Insight
August 8, 2025
Cutting through AI hype requires better historical frameworks. While others draw dot-com parallels, the microprocessor revolution offers far more relevant lessons about transformative technology adoption. The difference between reactive problem-solving and visionary opportunity creation drives long-term success.
The evolution of AI mirrors that of microprocessors in many ways, though AI's pace is dramatically accelerated, and unfortunately accompanied by an avalanche of clickbait and poor guidance.
Predicting technology adoption and scaling remains inherently challenging. The McKinsey Intel blunder with microprocessors serves as a perfect reminder: even seasoned experts can dramatically misjudge a technology's trajectory. More than half a century later, this cautionary tale still appears in innovation textbooks and business courses.
Whatever your approach to AI, success depends on cutting through the noise to find reliable information and identifying genuinely viable use cases. Those use cases do not have to be limited to solving today’s problems.
Microprocessors. The most successful adoptions combined solving immediate problems while simultaneously exploring new possibilities.
While the early years focused on problem-solving, the real shift happened when companies started asking "What new things can we do?" rather than just "What problems can we solve?" This mindset led to:
Personal computers (IBM, Apple, and others saw the opportunity to create entirely new markets)
Consumer electronics with digital features that weren't solving existing problems but creating new capabilities
Industrial automation that went beyond replacing manual processes to enabling new manufacturing approaches
Key Pattern: Companies that thrived long-term were those that made the mental shift from viewing microprocessors as problem-solvers to seeing them as opportunity enablers. Those who remained purely reactive often found themselves playing catch-up as more visionary competitors reshaped entire industries.

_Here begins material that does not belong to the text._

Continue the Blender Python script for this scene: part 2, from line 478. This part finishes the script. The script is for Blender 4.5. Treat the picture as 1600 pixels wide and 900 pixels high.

Several major companies missed significant opportunities by focusing too narrowly on solving existing problems rather than exploring what microprocessors could enable:
Digital Equipment Corporation (DEC) DEC dominated the minicomputer market and viewed microprocessors as toys that couldn't handle "real" computing. They were solving enterprise computing problems brilliantly but couldn't see that microprocessors would eventually become powerful enough to disrupt their entire market. Ken Olsen famously said in 1977 there was "no reason for any individual to have a computer in his home."
Wang Laboratories Wang was incredibly successful with dedicated word processors and saw microprocessors mainly as a way to make their existing products cheaper. They missed that general-purpose PCs could do word processing plus everything else, making dedicated word processors obsolete.
Traditional Watch Companies (Swiss) When digital watches emerged, most Swiss watchmakers saw microprocessors as a threat to mechanical craftsmanship rather than an opportunity to create new categories of timepieces. They focused on solving traditional timekeeping problems while companies like Casio and later Seiko created entirely new markets with calculator watches, sports watches, and eventually smartwatches.
Established Calculator Companies Companies like Monroe, Friden, and Burroughs were focused on making better mechanical and electronic calculators. They missed that microprocessors would enable personal computers that could do calculations plus word processing, games, and business applications.
Traditional Automotive Electronics Suppliers Many focused on solving specific automotive problems (better radios, simpler wiring) but missed the opportunity to become platform providers for what would become comprehensive vehicle management systems.
The pattern: These companies had deep expertise in their domains but focused only on solving problems. They couldn't envision how microprocessors might create entirely new product categories or business models.
Insurance's Microprocessor Moment. Starting with AI to solve existing problems such as faster claims processing, improving data intake, better underwriting or improved fraud detection is a natural and necessary entry point, just as it was with microprocessors. However, the real winners won't be those who simply digitize yesterday's processes. The transformation happens when companies begin asking "What new things can we do?" AI could enable continuous risk monitoring that prevents losses before they occur, dynamic coverage that adapts in real-time, and entirely new ways of thinking about risk transfer. The companies that thrive long-term will be those who make the mental shift from viewing AI as just a better way to do insurance, to seeing it as an opportunity to redefine what insurance could become.